Monday, October 22, 2007

Why Web 2.0 is succeeding

People always talk about Web 2.0 referring to websites which encourage user participation such as YouTube, MySpace, Wikipedia etc and this whole craze is helping us all.

I first started making websites in 2001 and whenever I mentioned I had a website I received "wow"s because having a website seemed out-of-reach to the average Joe. The Web 2.0 revolution has brought website creation into the hands of the masses even more than the likes of Geocities did.

The 'beauty' of sites like MySpace is that when someone joins, everyone around them feels obliged to join. A MySpace profile is a person's online presence much like a personal webpage is/was.

For some reason, MySpace seems much less intimidating to most people than HTML (many people appreciate having the skeleton made for them yet we nerds hate this :P) and the 'beauty' of the Wikipedia is that is provides a central point for information to easily be collated which can easily be corrected/added to (correcting something by clicking 'edit' requires much less effort than emailing the webmaster of a site!).

It's safe to say that a lot, if not most, Westerners (and no doubt Far Easterners) maintain a profile on a social networking site but how many maintain/maintained a personal webpage?
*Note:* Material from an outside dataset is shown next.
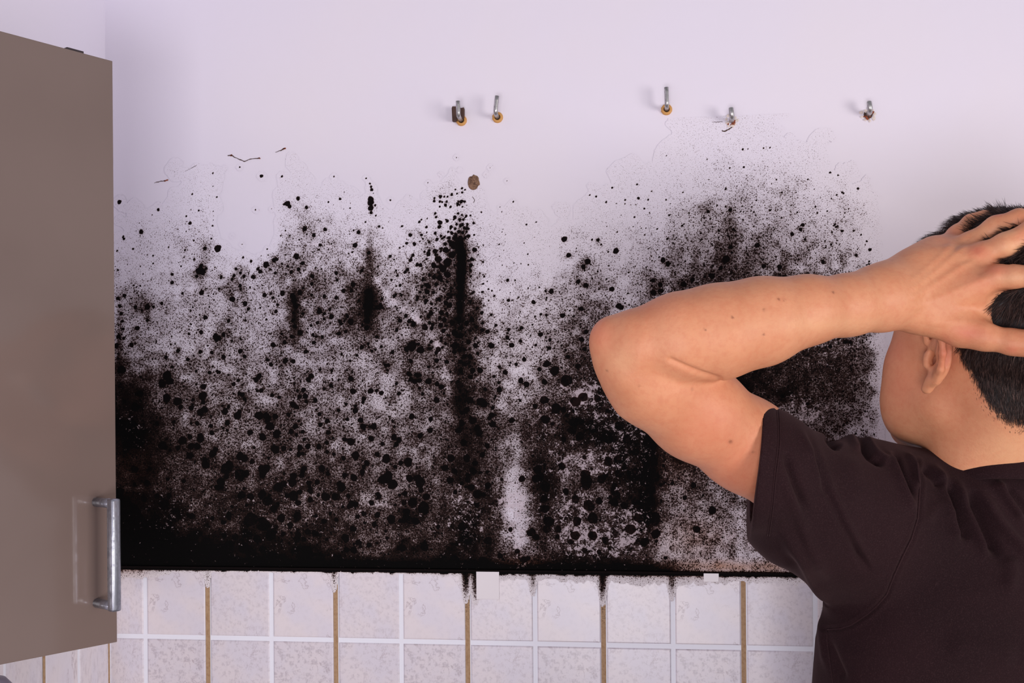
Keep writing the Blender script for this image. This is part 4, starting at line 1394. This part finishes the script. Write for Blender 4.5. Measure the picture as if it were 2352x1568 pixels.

You could argue the reason for increasing web presence is the growth of the Internet but you could also argue the increasing ease of establishing a presence (you don't need to find a host, find a HTML editor and get a domain etc) is also a contributing factor.

Although it helps identity fraudsters and is scary, the fact lots of people have an online presence only helps communication. If you forgot to ask for someone's email, you can simply search through MySpace and Facebook for it. Regardless of what the critics of the Wikipedia say, it's a fantastic way to quickly get some information or to get a list of sources (most articles will/should have a bibliography). What other source in the existence of the world has information on over 2,000,000 topics?

To be frank I still love looking at a simple HTML personal webpage or homepage for a piece of freeware as you can quickly get the link/information you're after but even creating an absolute barebone webpage like that requires some skill and would probably off-put newbies.

Web 2.0 is succeeding as it brings the power to share information over the Internet to the not-completely-tech-literate masses and gives those masses the ability to quickly find that information!